(Stored items)
============================================================

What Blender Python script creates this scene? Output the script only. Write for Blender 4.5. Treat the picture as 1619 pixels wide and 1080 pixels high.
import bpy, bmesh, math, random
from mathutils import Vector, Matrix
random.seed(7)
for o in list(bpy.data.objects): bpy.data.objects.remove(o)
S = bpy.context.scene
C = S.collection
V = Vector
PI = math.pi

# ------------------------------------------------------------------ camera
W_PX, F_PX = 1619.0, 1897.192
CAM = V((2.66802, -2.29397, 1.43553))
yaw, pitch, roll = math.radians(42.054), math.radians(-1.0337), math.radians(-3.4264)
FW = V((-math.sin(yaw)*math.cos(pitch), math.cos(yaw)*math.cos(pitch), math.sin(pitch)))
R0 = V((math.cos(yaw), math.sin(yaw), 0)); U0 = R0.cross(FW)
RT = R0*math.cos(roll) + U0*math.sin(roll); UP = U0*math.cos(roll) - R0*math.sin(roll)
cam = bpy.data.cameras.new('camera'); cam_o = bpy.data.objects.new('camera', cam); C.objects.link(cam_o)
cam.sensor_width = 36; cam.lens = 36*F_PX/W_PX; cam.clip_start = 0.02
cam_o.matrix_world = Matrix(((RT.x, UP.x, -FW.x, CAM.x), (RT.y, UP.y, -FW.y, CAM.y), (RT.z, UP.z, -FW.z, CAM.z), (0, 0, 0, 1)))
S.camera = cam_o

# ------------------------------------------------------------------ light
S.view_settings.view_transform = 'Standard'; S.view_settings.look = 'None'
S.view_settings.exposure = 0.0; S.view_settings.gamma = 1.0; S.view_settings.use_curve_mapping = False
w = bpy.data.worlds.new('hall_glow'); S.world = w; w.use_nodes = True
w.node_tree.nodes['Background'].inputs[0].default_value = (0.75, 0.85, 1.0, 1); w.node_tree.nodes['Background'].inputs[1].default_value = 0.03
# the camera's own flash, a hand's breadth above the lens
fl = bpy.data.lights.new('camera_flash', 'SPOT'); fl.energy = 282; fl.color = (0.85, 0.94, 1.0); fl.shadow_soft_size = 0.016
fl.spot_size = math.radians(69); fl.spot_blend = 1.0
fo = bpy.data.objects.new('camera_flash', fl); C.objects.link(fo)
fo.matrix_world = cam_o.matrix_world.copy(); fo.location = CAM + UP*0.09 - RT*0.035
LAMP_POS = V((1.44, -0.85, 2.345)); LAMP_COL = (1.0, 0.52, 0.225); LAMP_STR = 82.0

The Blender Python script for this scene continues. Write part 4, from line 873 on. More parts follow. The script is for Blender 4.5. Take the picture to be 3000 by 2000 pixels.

============================================================

Output every entry shown above, exactly.

What Blender Python script creates this scene? Output the script only. Write for Blender 4.5. Treat the picture as 1619 pixels wide and 1080 pixels high.
import bpy, bmesh, math, random
from mathutils import Vector, Matrix
random.seed(7)
for o in list(bpy.data.objects): bpy.data.objects.remove(o)
S = bpy.context.scene
C = S.collection
V = Vector
PI = math.pi

# ------------------------------------------------------------------ camera
W_PX, F_PX = 1619.0, 1897.192
CAM = V((2.66802, -2.29397, 1.43553))
yaw, pitch, roll = math.radians(42.054), math.radians(-1.0337), math.radians(-3.4264)
FW = V((-math.sin(yaw)*math.cos(pitch), math.cos(yaw)*math.cos(pitch), math.sin(pitch)))
R0 = V((math.cos(yaw), math.sin(yaw), 0)); U0 = R0.cross(FW)
RT = R0*math.cos(roll) + U0*math.sin(roll); UP = U0*math.cos(roll) - R0*math.sin(roll)
cam = bpy.data.cameras.new('camera'); cam_o = bpy.data.objects.new('camera', cam); C.objects.link(cam_o)
cam.sensor_width = 36; cam.lens = 36*F_PX/W_PX; cam.clip_start = 0.02
cam_o.matrix_world = Matrix(((RT.x, UP.x, -FW.x, CAM.x), (RT.y, UP.y, -FW.y, CAM.y), (RT.z, UP.z, -FW.z, CAM.z), (0, 0, 0, 1)))
S.camera = cam_o

# ------------------------------------------------------------------ light
S.view_settings.view_transform = 'Standard'; S.view_settings.look = 'None'
S.view_settings.exposure = 0.0; S.view_settings.gamma = 1.0; S.view_settings.use_curve_mapping = False
w = bpy.data.worlds.new('hall_glow'); S.world = w; w.use_nodes = True
w.node_tree.nodes['Background'].inputs[0].default_value = (0.75, 0.85, 1.0, 1); w.node_tree.nodes['Background'].inputs[1].default_value = 0.03
# the camera's own flash, a hand's breadth above the lens
fl = bpy.data.lights.new('camera_flash', 'SPOT'); fl.energy = 282; fl.color = (0.85, 0.94, 1.0); fl.shadow_soft_size = 0.016
fl.spot_size = math.radians(69); fl.spot_blend = 1.0
fo = bpy.data.objects.new('camera_flash', fl); C.objects.link(fo)
fo.matrix_world = cam_o.matrix_world.copy(); fo.location = CAM + UP*0.09 - RT*0.035
LAMP_POS = V((1.44, -0.85, 2.345)); LAMP_COL = (1.0, 0.52, 0.225); LAMP_STR = 82.0

The Blender Python script for this scene continues. Write part 4, from line 873 on. More parts follow. The script is for Blender 4.5. Take the picture to be 3000 by 2000 pixels.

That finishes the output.